Jedna z najbardziej znanych jest taka, że pewnego średniowiecznego dnia, Król Alfons X Mądry źle się poczuł. Lekarz zalecił mu spożywanie kilku łyków wina dziennie. Jak lekarz kazał, tak Alfonso robił, ale chyba głowę miał słabą, bo po ciągłym spożywaniu wina miał kaca. W związku z tym, nakazał serwować sobie do każdej dawki wina małą przekąskę. Wkrótce to samo nakazano robić w barach, dzięki czemu ludzie nie upijali się w tak zastraszającym tempie.
Inna legenda głosi, że za tapas stoją Los Reyes Católicos, czyli Królowie Katoliccy Izabela i Ferdyndand.
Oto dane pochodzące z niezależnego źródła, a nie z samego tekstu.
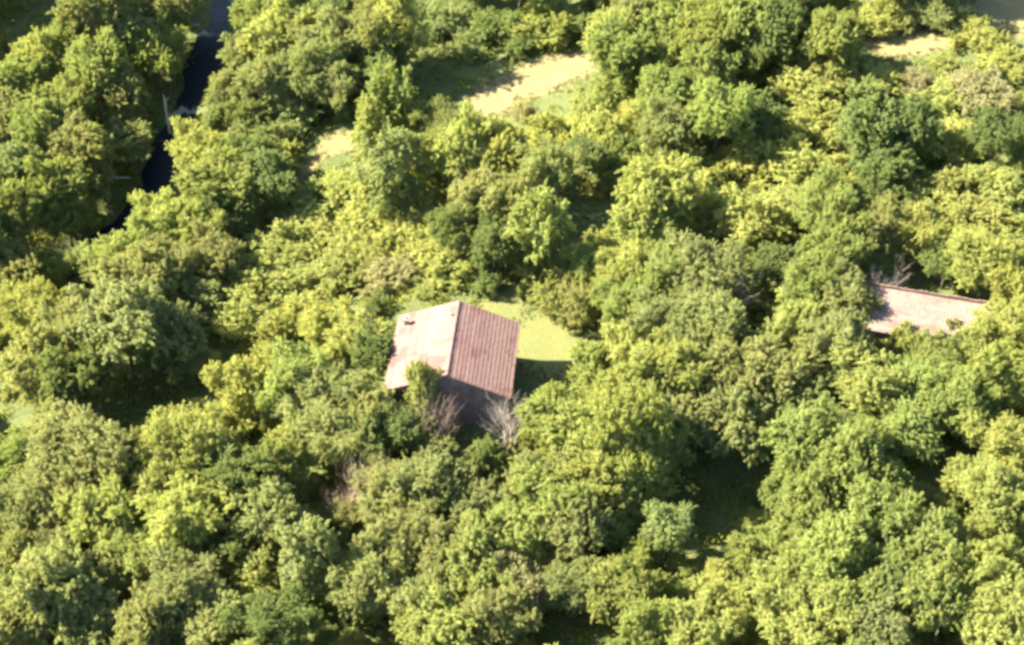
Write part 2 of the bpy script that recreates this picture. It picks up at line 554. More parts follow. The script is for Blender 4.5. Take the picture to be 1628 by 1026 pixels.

Królom nie podobało się to, że Hiszpanie poruszali się swymi karocami po drogach będąc w stanie wyglądającym na spożycie. Powodowali tym wypadki, więc z podobnego powodu co Alfonso, nakazali do każdego kieliszka wina dodawać pokrywkę na której kładziono coś do przekąszenia. Biesiadnik nie mógł wypić zawartości dopóki nie zjadł tego co na znajdowało się na pokrywce. A pokrywka po hiszpańsku to nic innego jak tapadera! Inna historia związana z tymi samymi królami jest taka, że do wina im wpadały muchy i inne robactwo, więc czymś trzeba było te kieliszki przykryć.
Jeszcze inni przypisują stworzenie idei "tapasowania" (ir de tapas – iść na tapas) królowi Alfonsowi XIII, który pewnego dnia zasiadł sobie przy plaży w Kadyksie i chciał rozkoszować się pysznym winem. Niestety zerwał się wiatr, ale przytomny kelner rzucił się na ratunek królewskiego kielicha. A rzucił się z plastrem szynki w dłoni i zdołał zakryć kieliszek i uratować wino przed wpadającym doń piaskiem. A siebie pewnie przed batem, albo inną karą. Królowi tak się spodobał pomysł przykrywania kieliszka szynką, że poprosił o jeszcze jeden plasterek.